> _Collected material_:
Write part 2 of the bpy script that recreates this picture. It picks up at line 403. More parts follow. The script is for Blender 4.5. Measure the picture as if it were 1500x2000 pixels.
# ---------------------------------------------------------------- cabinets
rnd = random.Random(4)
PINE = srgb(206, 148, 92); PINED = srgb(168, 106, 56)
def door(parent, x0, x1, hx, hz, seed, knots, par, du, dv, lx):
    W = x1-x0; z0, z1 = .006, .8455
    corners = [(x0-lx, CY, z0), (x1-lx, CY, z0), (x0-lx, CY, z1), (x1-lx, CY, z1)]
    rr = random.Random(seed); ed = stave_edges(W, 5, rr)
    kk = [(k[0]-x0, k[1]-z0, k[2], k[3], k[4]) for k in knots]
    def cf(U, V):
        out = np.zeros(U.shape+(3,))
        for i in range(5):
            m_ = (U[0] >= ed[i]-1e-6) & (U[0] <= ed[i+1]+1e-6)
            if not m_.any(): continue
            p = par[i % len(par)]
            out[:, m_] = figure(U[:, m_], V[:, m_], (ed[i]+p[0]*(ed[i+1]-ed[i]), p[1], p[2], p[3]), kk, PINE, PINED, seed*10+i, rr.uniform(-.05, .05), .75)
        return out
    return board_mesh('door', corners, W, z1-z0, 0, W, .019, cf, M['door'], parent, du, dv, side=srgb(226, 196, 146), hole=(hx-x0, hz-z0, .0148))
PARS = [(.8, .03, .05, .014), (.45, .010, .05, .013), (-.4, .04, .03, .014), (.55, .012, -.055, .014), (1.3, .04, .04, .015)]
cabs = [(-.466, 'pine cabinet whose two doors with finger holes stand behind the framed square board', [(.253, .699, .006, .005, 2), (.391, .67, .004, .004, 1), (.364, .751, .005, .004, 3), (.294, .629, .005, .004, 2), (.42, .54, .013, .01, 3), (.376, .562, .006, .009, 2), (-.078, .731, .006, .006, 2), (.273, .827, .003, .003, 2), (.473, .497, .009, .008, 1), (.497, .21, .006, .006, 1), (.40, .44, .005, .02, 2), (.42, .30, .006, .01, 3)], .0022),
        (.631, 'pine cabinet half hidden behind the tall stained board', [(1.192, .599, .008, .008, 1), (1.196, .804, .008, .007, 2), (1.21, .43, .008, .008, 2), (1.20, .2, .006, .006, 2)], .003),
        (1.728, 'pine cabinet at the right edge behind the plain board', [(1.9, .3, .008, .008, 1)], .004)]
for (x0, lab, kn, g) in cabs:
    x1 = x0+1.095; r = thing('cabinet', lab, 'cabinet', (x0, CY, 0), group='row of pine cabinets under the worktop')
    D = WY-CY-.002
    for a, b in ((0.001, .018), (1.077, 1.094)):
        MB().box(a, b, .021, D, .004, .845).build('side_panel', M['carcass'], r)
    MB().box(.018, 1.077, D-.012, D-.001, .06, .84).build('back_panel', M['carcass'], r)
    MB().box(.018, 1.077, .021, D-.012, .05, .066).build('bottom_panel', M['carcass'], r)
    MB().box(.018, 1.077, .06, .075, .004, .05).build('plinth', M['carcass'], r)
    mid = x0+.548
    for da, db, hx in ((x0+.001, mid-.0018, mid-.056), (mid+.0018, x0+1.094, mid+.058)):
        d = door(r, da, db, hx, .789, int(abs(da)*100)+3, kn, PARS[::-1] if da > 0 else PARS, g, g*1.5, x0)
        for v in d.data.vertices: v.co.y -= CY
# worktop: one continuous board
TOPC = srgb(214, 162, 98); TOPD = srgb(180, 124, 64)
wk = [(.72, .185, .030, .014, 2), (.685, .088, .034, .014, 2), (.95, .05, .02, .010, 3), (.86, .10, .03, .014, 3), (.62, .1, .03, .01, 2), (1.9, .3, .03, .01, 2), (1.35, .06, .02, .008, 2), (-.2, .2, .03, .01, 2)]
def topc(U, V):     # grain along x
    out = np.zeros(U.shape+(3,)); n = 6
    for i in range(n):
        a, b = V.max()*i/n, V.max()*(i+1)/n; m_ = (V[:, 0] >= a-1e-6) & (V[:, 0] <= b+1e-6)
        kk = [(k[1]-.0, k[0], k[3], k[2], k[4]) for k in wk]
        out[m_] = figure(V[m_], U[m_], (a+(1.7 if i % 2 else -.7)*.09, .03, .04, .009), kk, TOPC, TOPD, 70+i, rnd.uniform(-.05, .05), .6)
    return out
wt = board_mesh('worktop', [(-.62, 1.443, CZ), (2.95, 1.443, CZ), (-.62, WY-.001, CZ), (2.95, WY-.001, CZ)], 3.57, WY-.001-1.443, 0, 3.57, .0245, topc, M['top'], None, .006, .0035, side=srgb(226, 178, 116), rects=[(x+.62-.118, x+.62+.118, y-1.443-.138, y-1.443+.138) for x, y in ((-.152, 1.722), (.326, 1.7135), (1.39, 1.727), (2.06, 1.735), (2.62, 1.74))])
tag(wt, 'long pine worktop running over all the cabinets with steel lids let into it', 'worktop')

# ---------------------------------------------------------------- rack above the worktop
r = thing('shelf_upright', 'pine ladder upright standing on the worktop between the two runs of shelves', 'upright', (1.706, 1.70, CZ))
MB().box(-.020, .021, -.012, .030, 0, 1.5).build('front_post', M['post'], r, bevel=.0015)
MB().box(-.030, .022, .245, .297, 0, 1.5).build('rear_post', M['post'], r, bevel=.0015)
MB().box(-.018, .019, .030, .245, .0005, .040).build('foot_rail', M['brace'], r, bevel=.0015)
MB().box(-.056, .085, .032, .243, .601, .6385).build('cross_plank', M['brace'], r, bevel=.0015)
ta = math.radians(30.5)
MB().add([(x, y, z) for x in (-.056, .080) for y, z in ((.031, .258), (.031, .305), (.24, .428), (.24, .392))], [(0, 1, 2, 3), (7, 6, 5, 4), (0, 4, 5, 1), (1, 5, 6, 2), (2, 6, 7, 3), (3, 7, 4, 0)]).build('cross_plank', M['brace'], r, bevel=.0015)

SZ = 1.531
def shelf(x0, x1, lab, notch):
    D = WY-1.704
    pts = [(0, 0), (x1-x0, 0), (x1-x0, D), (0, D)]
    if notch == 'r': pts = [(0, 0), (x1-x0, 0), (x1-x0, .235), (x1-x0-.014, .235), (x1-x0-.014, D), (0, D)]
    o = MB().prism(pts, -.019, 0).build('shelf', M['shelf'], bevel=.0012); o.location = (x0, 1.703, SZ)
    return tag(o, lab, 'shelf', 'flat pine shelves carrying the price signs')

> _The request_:
Write the material out again word for word.

> _Response to this task_:
Write part 2 of the bpy script that recreates this picture. It picks up at line 403. More parts follow. The script is for Blender 4.5. Measure the picture as if it were 1500x2000 pixels.
# ---------------------------------------------------------------- cabinets
rnd = random.Random(4)
PINE = srgb(206, 148, 92); PINED = srgb(168, 106, 56)
def door(parent, x0, x1, hx, hz, seed, knots, par, du, dv, lx):
    W = x1-x0; z0, z1 = .006, .8455
    corners = [(x0-lx, CY, z0), (x1-lx, CY, z0), (x0-lx, CY, z1), (x1-lx, CY, z1)]
    rr = random.Random(seed); ed = stave_edges(W, 5, rr)
    kk = [(k[0]-x0, k[1]-z0, k[2], k[3], k[4]) for k in knots]
    def cf(U, V):
        out = np.zeros(U.shape+(3,))
        for i in range(5):
            m_ = (U[0] >= ed[i]-1e-6) & (U[0] <= ed[i+1]+1e-6)
            if not m_.any(): continue
            p = par[i % len(par)]
            out[:, m_] = figure(U[:, m_], V[:, m_], (ed[i]+p[0]*(ed[i+1]-ed[i]), p[1], p[2], p[3]), kk, PINE, PINED, seed*10+i, rr.uniform(-.05, .05), .75)
        return out
    return board_mesh('door', corners, W, z1-z0, 0, W, .019, cf, M['door'], parent, du, dv, side=srgb(226, 196, 146), hole=(hx-x0, hz-z0, .0148))
PARS = [(.8, .03, .05, .014), (.45, .010, .05, .013), (-.4, .04, .03, .014), (.55, .012, -.055, .014), (1.3, .04, .04, .015)]
cabs = [(-.466, 'pine cabinet whose two doors with finger holes stand behind the framed square board', [(.253, .699, .006, .005, 2), (.391, .67, .004, .004, 1), (.364, .751, .005, .004, 3), (.294, .629, .005, .004, 2), (.42, .54, .013, .01, 3), (.376, .562, .006, .009, 2), (-.078, .731, .006, .006, 2), (.273, .827, .003, .003, 2), (.473, .497, .009, .008, 1), (.497, .21, .006, .006, 1), (.40, .44, .005, .02, 2), (.42, .30, .006, .01, 3)], .0022),
        (.631, 'pine cabinet half hidden behind the tall stained board', [(1.192, .599, .008, .008, 1), (1.196, .804, .008, .007, 2), (1.21, .43, .008, .008, 2), (1.20, .2, .006, .006, 2)], .003),
        (1.728, 'pine cabinet at the right edge behind the plain board', [(1.9, .3, .008, .008, 1)], .004)]
for (x0, lab, kn, g) in cabs:
    x1 = x0+1.095; r = thing('cabinet', lab, 'cabinet', (x0, CY, 0), group='row of pine cabinets under the worktop')
    D = WY-CY-.002
    for a, b in ((0.001, .018), (1.077, 1.094)):
        MB().box(a, b, .021, D, .004, .845).build('side_panel', M['carcass'], r)
    MB().box(.018, 1.077, D-.012, D-.001, .06, .84).build('back_panel', M['carcass'], r)
    MB().box(.018, 1.077, .021, D-.012, .05, .066).build('bottom_panel', M['carcass'], r)
    MB().box(.018, 1.077, .06, .075, .004, .05).build('plinth', M['carcass'], r)
    mid = x0+.548
    for da, db, hx in ((x0+.001, mid-.0018, mid-.056), (mid+.0018, x0+1.094, mid+.058)):
        d = door(r, da, db, hx, .789, int(abs(da)*100)+3, kn, PARS[::-1] if da > 0 else PARS, g, g*1.5, x0)
        for v in d.data.vertices: v.co.y -= CY
# worktop: one continuous board
TOPC = srgb(214, 162, 98); TOPD = srgb(180, 124, 64)
wk = [(.72, .185, .030, .014, 2), (.685, .088, .034, .014, 2), (.95, .05, .02, .010, 3), (.86, .10, .03, .014, 3), (.62, .1, .03, .01, 2), (1.9, .3, .03, .01, 2), (1.35, .06, .02, .008, 2), (-.2, .2, .03, .01, 2)]
def topc(U, V):     # grain along x
    out = np.zeros(U.shape+(3,)); n = 6
    for i in range(n):
        a, b = V.max()*i/n, V.max()*(i+1)/n; m_ = (V[:, 0] >= a-1e-6) & (V[:, 0] <= b+1e-6)
        kk = [(k[1]-.0, k[0], k[3], k[2], k[4]) for k in wk]
        out[m_] = figure(V[m_], U[m_], (a+(1.7 if i % 2 else -.7)*.09, .03, .04, .009), kk, TOPC, TOPD, 70+i, rnd.uniform(-.05, .05), .6)
    return out
wt = board_mesh('worktop', [(-.62, 1.443, CZ), (2.95, 1.443, CZ), (-.62, WY-.001, CZ), (2.95, WY-.001, CZ)], 3.57, WY-.001-1.443, 0, 3.57, .0245, topc, M['top'], None, .006, .0035, side=srgb(226, 178, 116), rects=[(x+.62-.118, x+.62+.118, y-1.443-.138, y-1.443+.138) for x, y in ((-.152, 1.722), (.326, 1.7135), (1.39, 1.727), (2.06, 1.735), (2.62, 1.74))])
tag(wt, 'long pine worktop running over all the cabinets with steel lids let into it', 'worktop')

# ---------------------------------------------------------------- rack above the worktop
r = thing('shelf_upright', 'pine ladder upright standing on the worktop between the two runs of shelves', 'upright', (1.706, 1.70, CZ))
MB().box(-.020, .021, -.012, .030, 0, 1.5).build('front_post', M['post'], r, bevel=.0015)
MB().box(-.030, .022, .245, .297, 0, 1.5).build('rear_post', M['post'], r, bevel=.0015)
MB().box(-.018, .019, .030, .245, .0005, .040).build('foot_rail', M['brace'], r, bevel=.0015)
MB().box(-.056, .085, .032, .243, .601, .6385).build('cross_plank', M['brace'], r, bevel=.0015)
ta = math.radians(30.5)
MB().add([(x, y, z) for x in (-.056, .080) for y, z in ((.031, .258), (.031, .305), (.24, .428), (.24, .392))], [(0, 1, 2, 3), (7, 6, 5, 4), (0, 4, 5, 1), (1, 5, 6, 2), (2, 6, 7, 3), (3, 7, 4, 0)]).build('cross_plank', M['brace'], r, bevel=.0015)

SZ = 1.531
def shelf(x0, x1, lab, notch):
    D = WY-1.704
    pts = [(0, 0), (x1-x0, 0), (x1-x0, D), (0, D)]
    if notch == 'r': pts = [(0, 0), (x1-x0, 0), (x1-x0, .235), (x1-x0-.014, .235), (x1-x0-.014, D), (0, D)]
    o = MB().prism(pts, -.019, 0).build('shelf', M['shelf'], bevel=.0012); o.location = (x0, 1.703, SZ)
    return tag(o, lab, 'shelf', 'flat pine shelves carrying the price signs')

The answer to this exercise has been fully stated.